I will give a brief parable to those who live in continual ebullitions of love, in order that they may endure this disposition nobly and becomingly, and may attain to a higher virtue.
There is a little insect which is called the ant; it is strong and wise, and very tenacious of life, and it lives with its fellows in warm and dry soils. The ant works during summer and collects food and grain for the winter, and it splits the grain so that it may not become rotten or spoiled, and may be eaten when there is nothing more to be found. And it does not make Strange paths, but all follow the same path, and after waiting till the proper time they become able to fly.

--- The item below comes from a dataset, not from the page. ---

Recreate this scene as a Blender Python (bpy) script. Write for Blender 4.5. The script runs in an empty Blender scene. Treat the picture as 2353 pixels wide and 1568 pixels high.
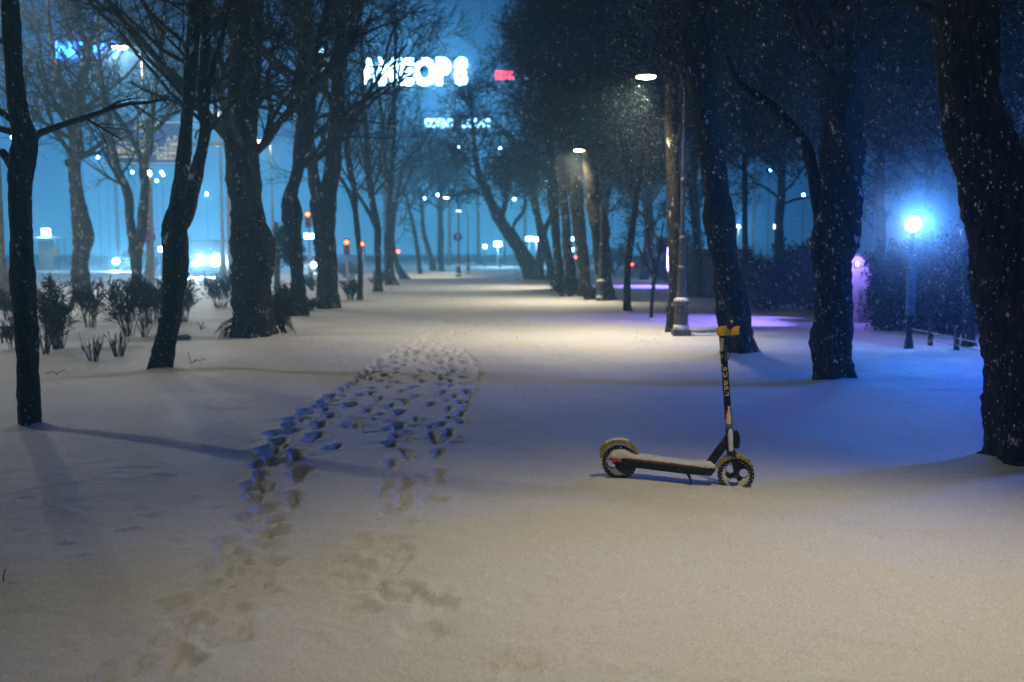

So should these men do; they will be strong by waiting for the coming of Christ, wise against the appearance and the inspiration of the enemy. They will not choose death, but they will prefer God's glory alone and the winning of fresh virtues. They will dwell in the community of their heart and of their powers, and will follow the invitation and the constraint of divine unity. They will live in rich and warm soils, or, in other words, in the passionate heat of love, and in great impatience. And they will work during the summer of this life, and will gather in for eternity the fruits of virtue. These they will divide in two - one part means that they will always desire the supreme joy of eternity; the Other, that by their reason they will always restrain themselves as much as possible, and wait the time that God has appointed for them, and so the fruit of virtue shall be preserved into eternity. They will not follow strange paths or curious methods, but through all storms they will follow the path of love, towards the place whither love shall guide them. And when the set time has come, and they have persevered in all the virtues, they shall be fit to behold God, and their wings shall bear them towards His mystery.